3. A pululação dos escritos gnósticos. O gnosticismo, difundido nos três primeiros séculos de nossa era, supõe um dualismo ontológico entre bem (Deus, o divino) e mal (mundo material, criado pelo demiurgo). O homem, caído neste mundo e prisioneiro de seu corpo, será libertado e salvo mediante o conhecimento (gnose). Isto é possível porque o homem possui uma chispa divina, a ser libertada em etapas sucessivas, mediante o conhecimento arcano. Sabemos quanta pesticida custou a praga do gnosticismo para ser estirpada do terreno bíblico (HARRINGTON, 85).
4. A distância entre as várias Igrejas. Considerem-se as dificuldades de comunicação entre Igrejas de Jerusalém, Síria, Alexandria, Roma e outras.
Por isso as comunidades sentiram necessidade de defender o patrimônio verdadeiramente apostólico, tanto da asfixia por parte dos apócrifos, quanto do esvaziamento por parte de hereges. Surgiram pois listas dos livros considerados canônicos, por enquanto, particulares e semi-oficiais. Todavia, as autoridades das regiões eclesiásticas maiores aguardaram ainda por muito tempo a oportunidade de estabelecerem elencos oficiais que decidissem sobre a extensão do cânon bíblico.
O CÂNON DEFINITIVO
a) O Sínodo de Hipona (393): O primeiro catálogo oficial de um sínodo que enumera todos os livros do cânon atual é o do Sínodo de Hipona na África, do ano 393. Eis o texto:
“Além dos escritos canônicos, nada deve ser lido na Igreja sob o nome de Escritura Sagrada. Os escritos canônicos são estes: Gênesis, Êxodo, Levítico, Números, Deuteronômio, Jesus Navé (Josué), Juizes, Rute, 4 Livros dos Reinados, 2 Livros dos Paralipômenos (= Crônicas), Jó, Saltério de Davi, 5 Livros de Salomão, (isto é, atribuídos a Salomão: Provérbios, Sabedoria, Cântico dos Cânticos, Eclesiastes, Eclesiástico), 12 Livros proféticos (= Profetas Menores), Isaías, Jeremias (com Lamentações e Baruc), Daniel, Ezequiel, Tobias, Judite, Ester, 2 Livros de Esdras (= Esdras e Neemias), 2 Livros dos Macabeus. Do Novo Testamento: 4 Livros dos Evangelhos, Atos dos Apóstolos, 13 cartas do Apóstolo Paulo, 1 carta do mesmo aos Hebreus (Hb) separada do Corpus Paulinum, 2 de Pedro e 3 de João, 1 de Tiago, 1 de Judas, o Apocalipse de João. (Enchiridion Biblicum [EB] 16 e 17).
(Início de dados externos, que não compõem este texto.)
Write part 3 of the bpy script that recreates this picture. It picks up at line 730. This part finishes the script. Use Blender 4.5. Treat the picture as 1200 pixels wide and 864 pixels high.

b) O Concílio de Trento: A discussão foi renovada por Martinho Lutero que, embora traduzisse os livros deuterocanônicos, os colocou no fim da Bíblia, tachando-os de apócrifos e “não pertencentes à Escritura Sagrada, mas úteis de serem lidos”. Por isso, o Concílio de Trento, viu-se obrigado a decidir a questão definitivamente para toda a Igreja (IV Sessão, 8/4/1546).
CONCLUSÃO
Um dos resultados da História do Cânon é demonstrar como é falso opor a Escritura à Tradição, ou pleitear o princípio da “sola scriptura” (só a Bíblia). Cada livro em particular tem a sua origem no seio do povo eleito do Antigo e do Novo Testamento, refletindo a Tradição sagrada do povo de Deus.
Nem Cristo nem os Apóstolos deixaram à Igreja um cânon delimitado e obrigatório. Foi depois de hesitações seculares e muitos debates entre províncias eclesiásticas e os teólogos que a Igreja, sob a assistência do Espírito Santo, decidiu quais livros serviriam de fontes de revelação de ambos os Testamentos. De modo que o cânon oficial não é outra coisa senão o reflexo de uma tradição secular.
Daí não segue, porém, que a Bíblia e Tradição possam ser identificadas uma com a outra. A pregação da Igreja deverá transmitir as promessas divinas dirigidas a Israel, o Evangelho de Jesus e a fé pascal e pentecostal de que Jesus é o Messias e o Senhor, até o dia de sua volta. Para poder transmitir a mensagem, Deus entregou à Igreja os livros sacros, como primeiros testemunhos da revelação, a par de tudo que os pais tinham recebido, aquilo que “ouviram e viram”.
Os livros do Antigo e do Novo Testamento são o patrimônio valioso deixado como herança pelas primeiras testemunhas. Considerando-os como documentos oficiais da revelação não quer dizer que a Igreja já não tenha mais mensagem própria para nós - ela possui o Espírito Santo da Verdade que introduz em toda a Verdade (Jo 14,17; 15,26; 16,13) - mas que ela se controla e orienta constantemente pelas palavras daquelas testemunhas inspiradas.